Ses cruches et ses bols n’ont pas de anse, ses sculptures en ont pour quatre paires de mains ; ses épis de faîtage ne tiendraient pas sur un toit, ni a priori les pièces de plus d’un mètre qu’elle installe debout dans le four. Ceux qu’elle a composés pour la série Instable (2019) n’auraient physiquement pas dû résister à la cuisson. Les corps ont pourtant survécu. Ils ont enfanté six morceaux de colonnes, qui ont à leur tour fait germer les Soliflores (2020) – une version réduite et véritablement utilisable cette fois : délicats tuyaux-roseaux de porcelaine dans lesquels on peut mettre un peu d’eau et une tige, pour de vrai. Morgane Paubert n’hésite plus. Elle concilie. Elle choisit d’être tout plutôt qu’à moitié. Artiste sur les marchés et dans les salons d’antiquaires, artisane dans les foires dédiée à la sculpture contemporaine, elle place parfois des pièces dans une boutique de créatrice, et alors ?
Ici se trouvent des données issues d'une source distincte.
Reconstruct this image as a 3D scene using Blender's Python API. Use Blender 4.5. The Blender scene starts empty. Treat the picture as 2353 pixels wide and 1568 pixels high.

Son atelier est un antre et un ventre, dans lequel elle travaille les pains de terre sans fléchir, les transforme en biscuit et les glace. Exploration des limites, sans en poser aucune. La terre est un tamis dans lequel elle passe les mondes qui l’entourent, parce qu’ils sont plus beaux ainsi. Des bouts de corps et des flaques d’eau, des morceaux de souvenirs, d’objets d’art ou du quotidien : la matière engloutit et digère tous les objets que l’artiste fait passer entre ses mains. Elle est fertile, à exalter. Voilà la tâche que Morgane Paubert a finalement choisie.